Decoding Schotty Wk 14 - Complete Inefficiency
The offense put up some gaudy numbers that signified nothing in mistake-prone effort in Detroit.
Tuesdays (or Monday this week!) – since about 2008 – have been my day to evaluate the offense in this space. We have called it “Decoding” over those years and then the name behind the decoding is the man with the play-sheet calling the plays and hopefully putting them in an order to attack that week’s opponent. This is where we try to figure out the tactical and strategic plot-lines of the game and get a feel for how well it worked out for that side of the ball.

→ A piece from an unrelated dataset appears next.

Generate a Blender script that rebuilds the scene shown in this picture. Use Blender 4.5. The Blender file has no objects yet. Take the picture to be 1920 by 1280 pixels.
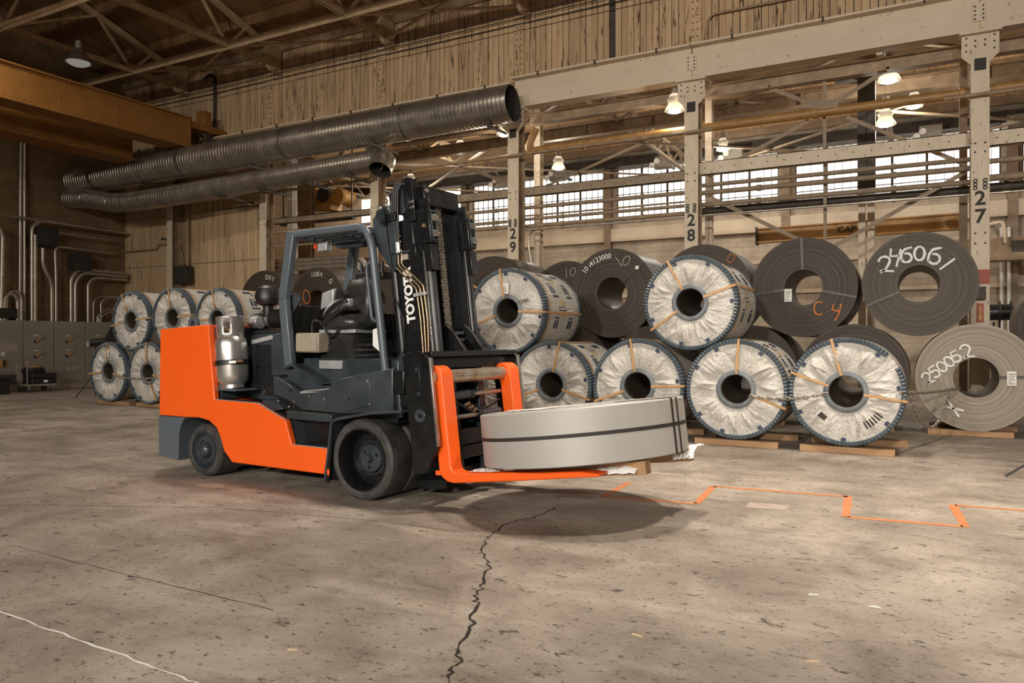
import bpy, math, random
from mathutils import Vector, Matrix
RND = random.Random(11)
sc = bpy.context.scene
COL = sc.collection
PI = math.pi
rad = math.radians

# ---------------------------------------------------------------- camera
# world: X runs along the long steel-framed wall, Y points into that wall, Z is up
CAM_H, CAM_F, CAM_YAW = 1.38, 1400.0, rad(28.3)
cam = bpy.data.objects.new('camera', bpy.data.cameras.new('camera'))
COL.objects.link(cam)
cam.location = (0, 0, CAM_H)
cam.rotation_euler = (rad(90), 0, CAM_YAW)
cam.data.sensor_width = 36.0
cam.data.lens = 36.0 * CAM_F / 1920.0
cam.data.shift_y = -4.0 / 1920.0
cam.data.clip_end = 300
sc.camera = cam

# ---------------------------------------------------------------- world (overcast daylight outside)
w = bpy.data.worlds.new('overcast_sky'); sc.world = w; w.use_nodes = True
bg = w.node_tree.nodes['Background']
bg.inputs[0].default_value = (1.0, 0.955, 0.89, 1)
bg.inputs[1].default_value = 3.6
sc.view_settings.view_transform = 'Standard'
sc.view_settings.look = 'None'
sc.view_settings.exposure = 0.0
sc.view_settings.gamma = 1.0
sc.view_settings.use_curve_mapping = False

# hall lamps: (x, y, z, watts); each is a built high-bay pendant, see high_bay() below
HALL_LAMPS = [(-16.6, 10.6, 8.3, 0), (-16.0, 7.0, 8.6, 150), (-9.6, 7.6, 8.6, 150), (-2.4, 7.0, 8.6, 125),
              (.9, 6.9, 8.6, 190), (-9.5, -3.0, 8.6, 20), (-2.0, -4.5, 8.6, 20), (5.0, -3.5, 8.6, 20)]
# unseen floods added behind the camera for frontal fill: (x, y, z, watts)
FILL_FLOODS = [(-9.5, -18.2, 7.9, 190), (-1.0, -18.2, 7.9, 400), (7.5, -18.2, 7.9, 430)]
AISLE_W = 125
LAMP_COL = (1.0, 0.91, 0.79)
FILL_COL = (1.0, 0.95, 0.87)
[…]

For those of you new here, two things: 1) ask questions of anything you don’t quite understand and 2) be aware that we do defense on Wednesdays (Tuesday this week).
Here we go. Our objectives for today:
Overall Offensive Evaluation
When stats can be deceiving for the offense.
They could not run the ball again.
Five sacks is never going to work.
George Pickens was not nearly good enough.
Look at plenty of All-22 film and see what we can see.
OVERALL OFFENSIVE EVALUATION
When we evaluate an offense that is as talented as Dallas, we often allow things to get muddy when we go purely on volume statistics. This is why some of us sound “snobby” when we talk about “real football” compared to “fantasy football” and this Detroit game is a great example of that.
Fantasy football is a fun way to engage in following the NFL, especially if your favorite team does not always behave. If you are suffering through another season going nowhere, I definitely can see how fantasy can help you enjoy the season and find meaning in games that would otherwise not affect you. It is how most people follow the NFL these days and even though I don’t play, I see the appeal.
But, fantasy is completely based on volume. The more stats, the more points! Dak passed for 376? Points everywhere. Dallas had 417 yards! Of course, fantasy rewards for touchdowns, but it doesn’t measure when those touchdowns are scored or if they are meaningful to the task at hand because it has nothing to do with winning the game. Fantasy football just wants pure volume.
And that is why real football is harsher. Dallas had an incredibly inefficient day where they failed to get those vital yards at vital times and it ruined their night. They were awful in the red zone (33%) and not nearly good enough on third downs (6 of 15, 40%).
So, what you have on Thursday was a lot of production without the proceeds. In other words, we need the efficiency that fantasy football does not measure. This shouldn’t be simply “most yards wins,” but rather, when did you get what you needed and how easily did you do it?
Detroit made it look easy as they barely had a third down all night (3 of 8, 38%) and then in the red zone, they cashed in for touchdowns on 4 of 5 (80%). Dallas actually outgained the Lions, but who would even care? They were beaten fairly handily.